Hi @smileyrox!
This is a great question. I’ve had wonderful personalization and revenue growth come from building flows for my clients, using segments created with the workflow you’re describing. I’m glad to see you’re doing this also.
Above, @Dov gave you a helpful way to simplify the logic of what you’ve built. If the product categories are obviously distinct from each other, using a Text data type custom property is a reliable way to build those links or buttons to automatically add/update a custom profile property on someone’s profile based on a click in an email. This is a straightforward type of logic to use for building and updating custom profile properties.
You could do this like the examples below, with the Text data type.
- Property 1 name = indoor_interest
- Property 1 values = Yes, No
- Property 2 name = outdoor_interest
- Property 2 values = Yes, No
If you go down this route, I recommend you split the product interest links into 3 separate emails.
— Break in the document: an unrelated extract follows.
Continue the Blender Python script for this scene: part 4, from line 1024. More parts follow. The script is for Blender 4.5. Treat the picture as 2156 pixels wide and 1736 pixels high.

You can feature 1-3 products of one category with product photography and some text, then prompt people to click the link or button to let you know they want to see more products like that. Then repeat as needed for the other categories…
Here’s a super helpful doc explaining the different data types available for custom profile properties.
If you’re up for something a little more sophisticated, this is the logic I personally use for this workflow:
When I do things like collecting a “product_interest” (let’s say that’s the property name) I try to make sure the property is a List data type, so it can hold multiple values.
I choose to work with the more complicated logic and setup process of a List data type because having one “product_interest” property can help me streamline the many different custom profile properties that exist in a client’s Klaviyo account. That benefit is worth having more work up front in my experience.
So instead, it might look like this example with a List data type:
- Property name = product_interest
- values = Womens, Mens, Home, Childrens
This is the solution I would recommend. At the end of the setup, you can ask Klaviyo support to help you delete the first draft Text data type custom profile properties you already built since you would replace with these List data type ones. That way you don’t get confused later, trying to remember which matches up with what.
When you’re setting up a List data type property, it helps to create it in your account using a CSV file with the values of the property formatted in a JSON array. That makes sure the Klaviyo backend correctly recognizes the data type of your property.
If you have product interest data that you’ve already collected with these emails, I would export those segments first, with the first draft properties included as columns in the CSV export. Then you can rearrange the data, formatting it as a List type, and import it back into your master list. No duplicate profiles will be created; you’re just updating the data on the profiles that already exist. Here’s a help doc for that process, with a guide for how to format your CSV before importing it.
Follow-up marketing ideas:
I’ve done this before when customers order a swatch. We add a swatch_interest property to their profile, and use that to build a type of welcome series that sends articles to guide them with color selection and recommended products depending on their home.
I’ve also used a workflow like this to send people campaigns specific to a location and events in that location.
The sky is the limit! You’re on the right track, and this will get easier as you get more practice working with custom profile properties. They’re actually one of my favorite features of Klaviyo.
I’m happy to help more if you have further questions.